2016'da 16 yaşında olan O.Ş'nin içinde bulunduğu araç Eskişehir'de yaralamalı trafik kazasına karıştı. Kaza nedeniyle Eskişehir Cumhuriyet Başsavcılığınca soruşturma başlatıldı.
İfadesine başvurulan O.Ş, aracı eniştesi H.K'nin kullandığını söyledi. H.K. de aracı kendisinin kullandığı yönünde ifade verirken, araçta bulunan O.Ş'nin annesi ile halası da aracı enişte H.K'nin kullandığını söyledi. Kazada yaralanan kişi ise görgü tanıklarının yönlendirmesiyle aracı O.Ş'nin kullandığını belirtti.
O.Ş. hakkında "taksirle yaralama" suçundan dava açılırken, enişte H.K. hakkında bu suçtan takipsizlik kararı verilerek, "suç üstlenme" suçundan dava açıldı.

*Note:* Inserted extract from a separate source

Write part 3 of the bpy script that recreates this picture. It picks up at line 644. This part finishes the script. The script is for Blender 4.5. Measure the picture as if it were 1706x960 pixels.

Yargılama sonucu O.Ş, adli para cezasına çarptırıldı ve bu karar daha sonra kesinleşti. Enişte H.K, hakkında ise O.Ş'nin yargılaması sürerken takipsizlik kararına yapılan itirazın kaldırılması üzerine aynı olay nedeniyle "taksirle yaralama" suçundan dava açıldı.
O.Ş, kendisi ve eniştesi H.K. hakkında aynı olay ve eylem nedeniyle aynı suçlamadan dava açıldığını, mahkemece gerekli araştırma yapılmadan mahkumiyetine karar verildiğini ileri sürerek, hak ihlali iddiasıyla AYM'ye bireysel başvuruda bulundu.
Yüksek Mahkeme, Anayasa'nın 36. maddesinde güvence altına alınan adil yargılanma hakkı kapsamında gerekçeli karar hakkının ihlal edildiğine, ihlal sonucunun ortadan kaldırılması adına yeniden yargılama yapılması için karar örneğinin yerel mahkemeye gönderilmesine hükmetti.
AYM'nin kararında, başvurucunun olayın başından itibaren aracı kendisinin kullanmadığını, aracı eniştesinin kullandığını savunduğu, araçtaki diğer kişiler annesi ile halasının da bu yönde ifade verdiği belirtildi.
Enişte H.K. hakkındaki takipsizlik kararının kaldırılması sonrasında "taksirle yaralama" suçundan yargılanmasına başlandığı anımsatılan kararda, başvurucu O.Ş'nin, eniştesi H.K. hakkında yapılan yargılama dosyasındaki delillerin incelenmesini talep ettiği ancak bunun dikkate alınmadığı bildirildi.
Başvurucunun, suç işlemediğine dair iddiasını destekleyebilecek mahiyette iddia ve talepler sunduğu, mahkemenin bunları değerlendirmediğine işaret edilen kararda, "Yargılama süreci bir bütün olarak değerlendirildiğinde başvurucunun gerekçeli karar hakkının ihlal edildiği sonucuna varılmıştır. Açıklanan gerekçelerle başvurucunun Anayasa'nın 36. maddesinde güvence altına alınan adil yargılanma hakkı kapsamındaki gerekçeli karar hakkının ihlal edildiğine karar verilmesi gerekir." ifadeleri yer aldı.